▶ _WRITTEN EXERCISE_
Copy, in full, each line of the material that holds the word "script".

▶ _GIVEN DATA_
________________________
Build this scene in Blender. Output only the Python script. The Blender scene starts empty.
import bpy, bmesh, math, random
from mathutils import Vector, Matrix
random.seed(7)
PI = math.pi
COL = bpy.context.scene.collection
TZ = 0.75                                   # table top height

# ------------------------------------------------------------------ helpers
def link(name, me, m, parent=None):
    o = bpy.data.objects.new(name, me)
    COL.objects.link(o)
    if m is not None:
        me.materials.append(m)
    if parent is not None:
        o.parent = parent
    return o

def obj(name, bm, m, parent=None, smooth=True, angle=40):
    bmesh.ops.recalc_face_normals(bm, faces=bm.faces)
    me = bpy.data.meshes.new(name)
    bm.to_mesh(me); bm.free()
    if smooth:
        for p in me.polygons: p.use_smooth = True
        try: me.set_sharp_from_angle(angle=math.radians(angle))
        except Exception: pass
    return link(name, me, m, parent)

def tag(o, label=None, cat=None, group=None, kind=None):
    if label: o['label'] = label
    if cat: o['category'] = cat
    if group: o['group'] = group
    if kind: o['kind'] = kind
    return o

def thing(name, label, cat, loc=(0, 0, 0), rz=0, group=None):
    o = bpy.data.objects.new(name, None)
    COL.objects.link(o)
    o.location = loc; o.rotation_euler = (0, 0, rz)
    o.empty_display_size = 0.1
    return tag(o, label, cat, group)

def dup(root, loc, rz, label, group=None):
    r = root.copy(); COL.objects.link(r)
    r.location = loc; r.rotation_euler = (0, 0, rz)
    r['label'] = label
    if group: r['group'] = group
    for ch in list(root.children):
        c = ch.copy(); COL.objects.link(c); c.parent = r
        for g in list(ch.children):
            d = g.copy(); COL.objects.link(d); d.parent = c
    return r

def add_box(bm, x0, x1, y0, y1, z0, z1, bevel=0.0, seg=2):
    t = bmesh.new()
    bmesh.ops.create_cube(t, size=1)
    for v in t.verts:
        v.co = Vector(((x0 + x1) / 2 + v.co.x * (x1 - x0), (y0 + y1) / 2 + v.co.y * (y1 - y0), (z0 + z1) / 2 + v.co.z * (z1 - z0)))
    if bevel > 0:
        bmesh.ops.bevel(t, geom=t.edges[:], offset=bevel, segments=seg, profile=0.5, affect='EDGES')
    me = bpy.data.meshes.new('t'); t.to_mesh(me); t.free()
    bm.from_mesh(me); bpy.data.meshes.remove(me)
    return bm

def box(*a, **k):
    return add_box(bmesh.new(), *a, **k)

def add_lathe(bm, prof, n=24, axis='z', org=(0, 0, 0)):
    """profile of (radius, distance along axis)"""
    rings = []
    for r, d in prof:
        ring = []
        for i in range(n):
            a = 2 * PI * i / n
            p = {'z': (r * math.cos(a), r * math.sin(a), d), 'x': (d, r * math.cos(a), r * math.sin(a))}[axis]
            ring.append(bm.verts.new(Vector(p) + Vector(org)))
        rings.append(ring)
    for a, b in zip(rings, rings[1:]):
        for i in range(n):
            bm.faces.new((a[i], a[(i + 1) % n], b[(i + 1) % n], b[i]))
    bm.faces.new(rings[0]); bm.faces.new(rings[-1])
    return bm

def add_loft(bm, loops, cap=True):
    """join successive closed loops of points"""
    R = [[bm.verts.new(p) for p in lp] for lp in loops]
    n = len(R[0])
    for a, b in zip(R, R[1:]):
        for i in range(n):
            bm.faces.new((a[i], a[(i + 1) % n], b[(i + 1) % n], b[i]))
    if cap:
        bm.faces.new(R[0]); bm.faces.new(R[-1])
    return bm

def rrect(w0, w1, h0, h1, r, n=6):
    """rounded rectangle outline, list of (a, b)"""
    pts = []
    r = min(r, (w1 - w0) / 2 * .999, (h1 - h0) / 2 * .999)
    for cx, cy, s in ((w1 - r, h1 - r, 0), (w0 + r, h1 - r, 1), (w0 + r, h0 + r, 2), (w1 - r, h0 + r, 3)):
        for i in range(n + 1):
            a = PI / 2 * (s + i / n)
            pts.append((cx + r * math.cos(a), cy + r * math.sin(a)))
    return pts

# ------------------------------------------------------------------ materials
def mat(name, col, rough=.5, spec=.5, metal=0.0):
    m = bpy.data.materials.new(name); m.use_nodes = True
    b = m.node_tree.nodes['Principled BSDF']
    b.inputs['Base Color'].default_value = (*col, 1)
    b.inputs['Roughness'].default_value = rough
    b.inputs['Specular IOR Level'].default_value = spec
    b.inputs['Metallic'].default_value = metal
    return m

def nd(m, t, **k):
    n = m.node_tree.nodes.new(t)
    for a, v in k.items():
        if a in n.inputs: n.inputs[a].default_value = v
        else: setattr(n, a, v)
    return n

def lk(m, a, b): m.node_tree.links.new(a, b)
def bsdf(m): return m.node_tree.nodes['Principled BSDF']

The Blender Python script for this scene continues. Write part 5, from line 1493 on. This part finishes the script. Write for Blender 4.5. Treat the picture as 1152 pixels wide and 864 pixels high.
________________________
▶ _EXERCISE RESPONSE_
Build this scene in Blender. Output only the Python script. The Blender scene starts empty.
The Blender Python script for this scene continues. Write part 5, from line 1493 on. This part finishes the script. Write for Blender 4.5. Treat the picture as 1152 pixels wide and 864 pixels high.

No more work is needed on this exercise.